[Saved data entries]
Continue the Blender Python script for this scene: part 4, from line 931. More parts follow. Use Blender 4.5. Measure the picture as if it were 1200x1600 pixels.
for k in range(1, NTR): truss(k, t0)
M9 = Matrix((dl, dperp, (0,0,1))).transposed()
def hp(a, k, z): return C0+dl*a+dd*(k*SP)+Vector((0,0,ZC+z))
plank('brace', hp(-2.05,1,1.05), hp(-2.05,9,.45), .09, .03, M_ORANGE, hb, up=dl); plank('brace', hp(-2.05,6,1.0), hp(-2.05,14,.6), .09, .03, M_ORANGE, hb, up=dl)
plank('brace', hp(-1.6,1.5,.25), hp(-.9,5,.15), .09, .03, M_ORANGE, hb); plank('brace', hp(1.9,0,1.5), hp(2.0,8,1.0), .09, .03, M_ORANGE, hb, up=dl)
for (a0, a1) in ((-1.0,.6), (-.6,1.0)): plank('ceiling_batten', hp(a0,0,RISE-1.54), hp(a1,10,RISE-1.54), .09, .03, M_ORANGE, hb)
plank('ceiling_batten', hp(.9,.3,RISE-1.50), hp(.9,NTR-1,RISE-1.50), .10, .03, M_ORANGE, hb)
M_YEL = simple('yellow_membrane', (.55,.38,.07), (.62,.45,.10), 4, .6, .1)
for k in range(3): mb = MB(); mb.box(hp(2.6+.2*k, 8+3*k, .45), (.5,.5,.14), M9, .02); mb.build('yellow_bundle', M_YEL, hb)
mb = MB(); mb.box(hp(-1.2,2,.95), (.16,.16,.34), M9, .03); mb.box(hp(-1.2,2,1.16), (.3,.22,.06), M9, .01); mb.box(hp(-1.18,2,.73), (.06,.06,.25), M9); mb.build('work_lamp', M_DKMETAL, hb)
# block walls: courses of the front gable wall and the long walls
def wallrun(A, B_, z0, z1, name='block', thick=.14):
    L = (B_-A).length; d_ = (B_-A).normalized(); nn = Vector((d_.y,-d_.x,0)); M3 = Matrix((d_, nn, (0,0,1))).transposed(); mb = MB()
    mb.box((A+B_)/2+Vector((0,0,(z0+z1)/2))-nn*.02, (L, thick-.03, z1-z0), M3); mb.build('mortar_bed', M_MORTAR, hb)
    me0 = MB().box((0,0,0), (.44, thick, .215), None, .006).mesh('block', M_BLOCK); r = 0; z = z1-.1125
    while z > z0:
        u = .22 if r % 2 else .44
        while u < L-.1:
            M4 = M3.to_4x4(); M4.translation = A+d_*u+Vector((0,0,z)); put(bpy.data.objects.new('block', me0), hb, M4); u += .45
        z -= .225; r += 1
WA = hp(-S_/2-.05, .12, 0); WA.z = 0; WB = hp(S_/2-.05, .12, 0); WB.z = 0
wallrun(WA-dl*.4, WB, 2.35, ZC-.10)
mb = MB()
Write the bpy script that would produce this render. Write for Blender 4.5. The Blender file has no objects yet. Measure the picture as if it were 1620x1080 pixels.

:: EXERCISE BRIEF ::
The entries above should be repeated exactly, every one of them.

:: SOLUTION FOR THIS TASK ::
Continue the Blender Python script for this scene: part 4, from line 931. More parts follow. Use Blender 4.5. Measure the picture as if it were 1200x1600 pixels.
for k in range(1, NTR): truss(k, t0)
M9 = Matrix((dl, dperp, (0,0,1))).transposed()
def hp(a, k, z): return C0+dl*a+dd*(k*SP)+Vector((0,0,ZC+z))
plank('brace', hp(-2.05,1,1.05), hp(-2.05,9,.45), .09, .03, M_ORANGE, hb, up=dl); plank('brace', hp(-2.05,6,1.0), hp(-2.05,14,.6), .09, .03, M_ORANGE, hb, up=dl)
plank('brace', hp(-1.6,1.5,.25), hp(-.9,5,.15), .09, .03, M_ORANGE, hb); plank('brace', hp(1.9,0,1.5), hp(2.0,8,1.0), .09, .03, M_ORANGE, hb, up=dl)
for (a0, a1) in ((-1.0,.6), (-.6,1.0)): plank('ceiling_batten', hp(a0,0,RISE-1.54), hp(a1,10,RISE-1.54), .09, .03, M_ORANGE, hb)
plank('ceiling_batten', hp(.9,.3,RISE-1.50), hp(.9,NTR-1,RISE-1.50), .10, .03, M_ORANGE, hb)
M_YEL = simple('yellow_membrane', (.55,.38,.07), (.62,.45,.10), 4, .6, .1)
for k in range(3): mb = MB(); mb.box(hp(2.6+.2*k, 8+3*k, .45), (.5,.5,.14), M9, .02); mb.build('yellow_bundle', M_YEL, hb)
mb = MB(); mb.box(hp(-1.2,2,.95), (.16,.16,.34), M9, .03); mb.box(hp(-1.2,2,1.16), (.3,.22,.06), M9, .01); mb.box(hp(-1.18,2,.73), (.06,.06,.25), M9); mb.build('work_lamp', M_DKMETAL, hb)
# block walls: courses of the front gable wall and the long walls
def wallrun(A, B_, z0, z1, name='block', thick=.14):
    L = (B_-A).length; d_ = (B_-A).normalized(); nn = Vector((d_.y,-d_.x,0)); M3 = Matrix((d_, nn, (0,0,1))).transposed(); mb = MB()
    mb.box((A+B_)/2+Vector((0,0,(z0+z1)/2))-nn*.02, (L, thick-.03, z1-z0), M3); mb.build('mortar_bed', M_MORTAR, hb)
    me0 = MB().box((0,0,0), (.44, thick, .215), None, .006).mesh('block', M_BLOCK); r = 0; z = z1-.1125
    while z > z0:
        u = .22 if r % 2 else .44
        while u < L-.1:
            M4 = M3.to_4x4(); M4.translation = A+d_*u+Vector((0,0,z)); put(bpy.data.objects.new('block', me0), hb, M4); u += .45
        z -= .225; r += 1
WA = hp(-S_/2-.05, .12, 0); WA.z = 0; WB = hp(S_/2-.05, .12, 0); WB.z = 0
wallrun(WA-dl*.4, WB, 2.35, ZC-.10)
mb = MB()
Write the bpy script that would produce this render. Write for Blender 4.5. The Blender file has no objects yet. Measure the picture as if it were 1620x1080 pixels.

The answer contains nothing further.